Made Cut-Did Not Finish (MDF)
A deep dive. The 11 suspended LIV Golf players who filed an antitrust lawsuit against the Tour on Wednesday were the focus of most of the reporting, but a deeper dive into the 105-page lawsuit revealed just how consuming this case could become.
In the lawsuit, which was filed by Phil Mickelson, Bryson DeChambeau, Ian Poulter and eight others, the players claim the Tour “has also threatened companies and individuals in the golf and sports production industry that they will be blackballed from working with the Tour if they work with LIV Golf.”
The lawsuit references nearly a dozen vendors and companies that were to be “blacklist[ed]” if they work with LIV Golf, from tech companies to broadcast networks.
The lawsuit also asserts that golf courses were advised not to host LIV events, and claims, “The R&A punished one golf course owner by adopting a policy that it would not host The Open at his course in the future because he is giving LIV Golf ‘a platform.’”
Whether any of these claims hold up to legal scrutiny remains to be seen, but this example from Wednesday’s filings is an indication just how complicated this will become.
2022-23 winners/losers. The eight Tour events that will see dramatically increased purses next season will certainly benefit with better fields and higher profiles, but beyond that it’s not as clear how the new schedule will land.
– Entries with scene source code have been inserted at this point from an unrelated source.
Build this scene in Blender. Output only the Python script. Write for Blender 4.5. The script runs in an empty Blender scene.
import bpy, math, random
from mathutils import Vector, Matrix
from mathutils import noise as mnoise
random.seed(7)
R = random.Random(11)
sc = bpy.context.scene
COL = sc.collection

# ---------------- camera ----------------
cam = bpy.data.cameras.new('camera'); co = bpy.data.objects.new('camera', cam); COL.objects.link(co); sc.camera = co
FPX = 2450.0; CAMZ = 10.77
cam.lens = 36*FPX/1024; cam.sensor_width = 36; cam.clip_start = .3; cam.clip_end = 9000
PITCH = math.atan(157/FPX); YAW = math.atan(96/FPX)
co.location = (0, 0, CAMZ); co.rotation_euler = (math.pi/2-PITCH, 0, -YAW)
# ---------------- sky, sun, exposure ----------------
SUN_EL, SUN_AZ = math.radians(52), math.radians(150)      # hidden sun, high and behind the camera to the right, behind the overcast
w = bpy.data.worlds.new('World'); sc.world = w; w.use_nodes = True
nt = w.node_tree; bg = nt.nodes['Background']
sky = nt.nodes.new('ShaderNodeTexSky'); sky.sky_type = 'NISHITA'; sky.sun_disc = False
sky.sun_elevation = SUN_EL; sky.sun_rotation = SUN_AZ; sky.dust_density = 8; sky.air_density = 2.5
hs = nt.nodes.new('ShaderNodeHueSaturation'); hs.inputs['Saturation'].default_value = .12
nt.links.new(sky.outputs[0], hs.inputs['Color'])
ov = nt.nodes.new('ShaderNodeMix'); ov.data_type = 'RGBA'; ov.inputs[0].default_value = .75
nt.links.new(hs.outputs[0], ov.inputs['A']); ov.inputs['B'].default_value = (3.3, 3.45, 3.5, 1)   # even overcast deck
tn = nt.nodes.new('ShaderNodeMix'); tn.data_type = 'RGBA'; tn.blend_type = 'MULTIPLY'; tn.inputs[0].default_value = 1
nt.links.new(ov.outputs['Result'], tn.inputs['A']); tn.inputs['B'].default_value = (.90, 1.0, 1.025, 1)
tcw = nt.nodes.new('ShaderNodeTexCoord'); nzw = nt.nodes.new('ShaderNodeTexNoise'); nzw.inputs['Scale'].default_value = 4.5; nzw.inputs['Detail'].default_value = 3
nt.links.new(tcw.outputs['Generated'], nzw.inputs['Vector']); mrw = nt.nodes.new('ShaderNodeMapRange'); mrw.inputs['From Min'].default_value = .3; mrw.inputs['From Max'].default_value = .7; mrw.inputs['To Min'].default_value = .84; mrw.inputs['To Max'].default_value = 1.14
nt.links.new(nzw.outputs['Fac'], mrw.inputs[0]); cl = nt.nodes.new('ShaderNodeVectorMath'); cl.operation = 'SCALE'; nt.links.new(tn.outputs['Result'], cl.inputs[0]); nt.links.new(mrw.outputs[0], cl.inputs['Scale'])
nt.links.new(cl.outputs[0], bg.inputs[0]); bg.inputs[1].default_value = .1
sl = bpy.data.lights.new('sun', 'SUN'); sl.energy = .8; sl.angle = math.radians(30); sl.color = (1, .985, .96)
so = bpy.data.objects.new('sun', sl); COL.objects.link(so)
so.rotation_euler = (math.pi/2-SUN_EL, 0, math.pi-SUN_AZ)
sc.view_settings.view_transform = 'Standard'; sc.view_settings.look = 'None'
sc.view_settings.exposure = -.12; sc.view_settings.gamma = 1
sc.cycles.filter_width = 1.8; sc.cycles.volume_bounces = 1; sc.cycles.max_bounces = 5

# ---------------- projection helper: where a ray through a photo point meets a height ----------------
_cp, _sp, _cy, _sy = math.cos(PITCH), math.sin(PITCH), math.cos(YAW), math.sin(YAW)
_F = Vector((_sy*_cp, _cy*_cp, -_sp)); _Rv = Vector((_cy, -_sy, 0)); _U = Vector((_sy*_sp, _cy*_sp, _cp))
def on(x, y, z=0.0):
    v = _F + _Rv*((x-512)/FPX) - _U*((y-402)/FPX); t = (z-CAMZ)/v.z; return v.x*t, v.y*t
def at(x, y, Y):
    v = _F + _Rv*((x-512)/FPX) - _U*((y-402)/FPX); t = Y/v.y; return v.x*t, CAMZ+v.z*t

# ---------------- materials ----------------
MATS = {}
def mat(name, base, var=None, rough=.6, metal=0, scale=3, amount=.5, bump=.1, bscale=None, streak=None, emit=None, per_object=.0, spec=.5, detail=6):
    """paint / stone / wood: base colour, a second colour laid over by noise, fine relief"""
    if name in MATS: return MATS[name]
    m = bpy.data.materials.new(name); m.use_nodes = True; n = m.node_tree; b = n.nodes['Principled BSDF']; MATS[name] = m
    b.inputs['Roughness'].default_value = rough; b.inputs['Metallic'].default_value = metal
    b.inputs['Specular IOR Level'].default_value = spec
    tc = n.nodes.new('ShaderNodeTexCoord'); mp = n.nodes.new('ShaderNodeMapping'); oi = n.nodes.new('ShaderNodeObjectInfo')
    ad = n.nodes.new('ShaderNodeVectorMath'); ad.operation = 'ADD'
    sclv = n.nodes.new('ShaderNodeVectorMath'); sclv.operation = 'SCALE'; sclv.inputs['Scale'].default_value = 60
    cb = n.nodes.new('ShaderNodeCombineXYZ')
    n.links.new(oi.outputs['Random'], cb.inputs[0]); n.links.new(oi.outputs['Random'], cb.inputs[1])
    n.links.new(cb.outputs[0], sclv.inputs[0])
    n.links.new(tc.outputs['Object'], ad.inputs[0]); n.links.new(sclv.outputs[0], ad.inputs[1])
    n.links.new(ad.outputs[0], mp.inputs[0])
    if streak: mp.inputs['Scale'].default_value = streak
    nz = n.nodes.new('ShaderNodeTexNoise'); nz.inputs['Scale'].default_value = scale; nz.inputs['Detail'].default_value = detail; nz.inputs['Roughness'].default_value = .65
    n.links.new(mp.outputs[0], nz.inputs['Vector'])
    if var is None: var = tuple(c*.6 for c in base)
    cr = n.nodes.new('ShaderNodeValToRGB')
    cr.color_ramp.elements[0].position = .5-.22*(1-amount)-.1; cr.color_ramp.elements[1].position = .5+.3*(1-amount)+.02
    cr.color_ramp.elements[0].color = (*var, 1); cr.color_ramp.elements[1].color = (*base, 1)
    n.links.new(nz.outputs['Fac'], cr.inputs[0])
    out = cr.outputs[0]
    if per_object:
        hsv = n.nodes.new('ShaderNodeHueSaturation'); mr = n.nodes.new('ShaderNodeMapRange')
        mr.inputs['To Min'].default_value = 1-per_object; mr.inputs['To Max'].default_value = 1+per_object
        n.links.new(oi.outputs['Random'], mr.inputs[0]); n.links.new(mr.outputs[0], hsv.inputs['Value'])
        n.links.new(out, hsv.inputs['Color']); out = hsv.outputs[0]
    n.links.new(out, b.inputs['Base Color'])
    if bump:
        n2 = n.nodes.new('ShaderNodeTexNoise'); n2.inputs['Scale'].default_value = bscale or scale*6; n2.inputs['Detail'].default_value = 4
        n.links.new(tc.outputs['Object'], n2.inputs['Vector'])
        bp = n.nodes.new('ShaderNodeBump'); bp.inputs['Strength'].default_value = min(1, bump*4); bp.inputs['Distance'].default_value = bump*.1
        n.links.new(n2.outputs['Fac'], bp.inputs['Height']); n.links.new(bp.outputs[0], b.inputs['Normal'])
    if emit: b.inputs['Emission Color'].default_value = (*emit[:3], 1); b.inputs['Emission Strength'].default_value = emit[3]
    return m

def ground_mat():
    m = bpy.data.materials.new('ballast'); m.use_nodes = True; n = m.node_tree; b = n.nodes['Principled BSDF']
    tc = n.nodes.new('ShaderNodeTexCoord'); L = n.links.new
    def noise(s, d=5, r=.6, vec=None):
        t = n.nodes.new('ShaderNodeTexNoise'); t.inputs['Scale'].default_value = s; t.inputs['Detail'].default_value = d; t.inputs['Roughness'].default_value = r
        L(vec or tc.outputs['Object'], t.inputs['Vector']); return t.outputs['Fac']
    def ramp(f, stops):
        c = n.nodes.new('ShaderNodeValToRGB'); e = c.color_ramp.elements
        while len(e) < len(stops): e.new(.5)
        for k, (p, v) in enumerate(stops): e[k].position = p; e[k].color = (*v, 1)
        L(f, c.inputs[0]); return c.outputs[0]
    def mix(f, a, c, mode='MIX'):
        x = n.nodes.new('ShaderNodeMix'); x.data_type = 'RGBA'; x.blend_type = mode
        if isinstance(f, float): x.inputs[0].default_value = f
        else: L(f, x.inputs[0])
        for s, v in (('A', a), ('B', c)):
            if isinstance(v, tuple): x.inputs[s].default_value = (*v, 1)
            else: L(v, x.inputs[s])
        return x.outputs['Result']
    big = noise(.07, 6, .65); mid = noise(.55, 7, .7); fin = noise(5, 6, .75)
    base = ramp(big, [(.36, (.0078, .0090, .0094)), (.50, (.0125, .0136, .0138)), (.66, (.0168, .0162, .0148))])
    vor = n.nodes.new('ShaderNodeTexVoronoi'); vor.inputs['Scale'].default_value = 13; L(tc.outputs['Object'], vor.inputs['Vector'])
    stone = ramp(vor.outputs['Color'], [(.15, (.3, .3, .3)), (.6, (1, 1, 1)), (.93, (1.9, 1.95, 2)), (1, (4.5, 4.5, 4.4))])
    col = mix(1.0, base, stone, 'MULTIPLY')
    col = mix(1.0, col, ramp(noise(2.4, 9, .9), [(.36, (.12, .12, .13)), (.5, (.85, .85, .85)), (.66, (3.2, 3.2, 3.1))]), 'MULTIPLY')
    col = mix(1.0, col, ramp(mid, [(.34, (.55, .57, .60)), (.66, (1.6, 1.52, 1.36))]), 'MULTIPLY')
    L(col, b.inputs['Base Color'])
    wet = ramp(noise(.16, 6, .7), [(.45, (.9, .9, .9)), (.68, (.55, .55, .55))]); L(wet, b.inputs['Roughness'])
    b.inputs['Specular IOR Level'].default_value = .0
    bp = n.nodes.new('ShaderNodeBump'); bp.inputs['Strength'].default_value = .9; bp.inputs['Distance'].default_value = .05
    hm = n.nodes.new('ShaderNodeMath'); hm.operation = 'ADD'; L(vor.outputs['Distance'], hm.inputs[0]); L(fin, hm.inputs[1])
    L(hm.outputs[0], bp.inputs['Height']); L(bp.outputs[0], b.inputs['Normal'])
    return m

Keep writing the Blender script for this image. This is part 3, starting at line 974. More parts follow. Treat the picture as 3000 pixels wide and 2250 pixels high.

The Wyndham Championship, for example, will likely take on a bigger role as the final regular-season event now that the list of automatic qualifiers has been cut from the top 125 on the FedExCup points list to the top 70. But it remains to be seen what happens to the fall portion of the schedule.
Currently, there are nine events after the Tour Championship and starting next fall, when those are removed from the FedExCup schedule, it’s unclear if those existing events will simply transition to what the Tour sees as a qualifying series.
Without the status of being a FedExCup event or offering a Masters invitation, it’s likely that the fall events will either fade away or become dramatically less important.
Missed Cut
It’s personal. The divide caused by those who bolted the Tour for LIV Golf had been largely civil among the play-for-pay types. That all changed on Wednesday.
The antitrust lawsuit filed in the U.S. District Court Northern California District challenges the Tour’s status as the preeminent circuit and, in the short term, threatens to dramatically disrupt the playoffs if a judge grants three suspended players – Talor Gooch, Hudson Swafford and Matt Jones – a temporary restraining order and allows them to play next week’s postseason opener.
The reaction from those who have remained loyal to the Tour was no longer guarded.
“They are suing me. To me, it’s sad,” Ryan Palmer said. “They’re suing the 200 card-carrying members of the PGA Tour. They chose to go this route and play less and now they want to play more.”
Davis Love III went so far as to suggest Tour players could boycott events that the suspended LIV players are allowed to play and showed just how personal this has gotten when he was asked what he would say to LIV Golf CEO Greg Norman.
“I don’t have anything to say to him,” Love said.
Tweet of the week:
It sounds like some people want their cake and to eat it to. Please stay away in your fantasy land. Sincerely, most tour players
— Joel Dahmen (@Joel_Dahmen) August 3, 2022
After a good amount of give-and-take on Twitter, Dahmen added,:
I don’t have an issue with anyone going to LIV. I have an issue with them wanting to comeback and play. If the grass is so green, why do you want to come back?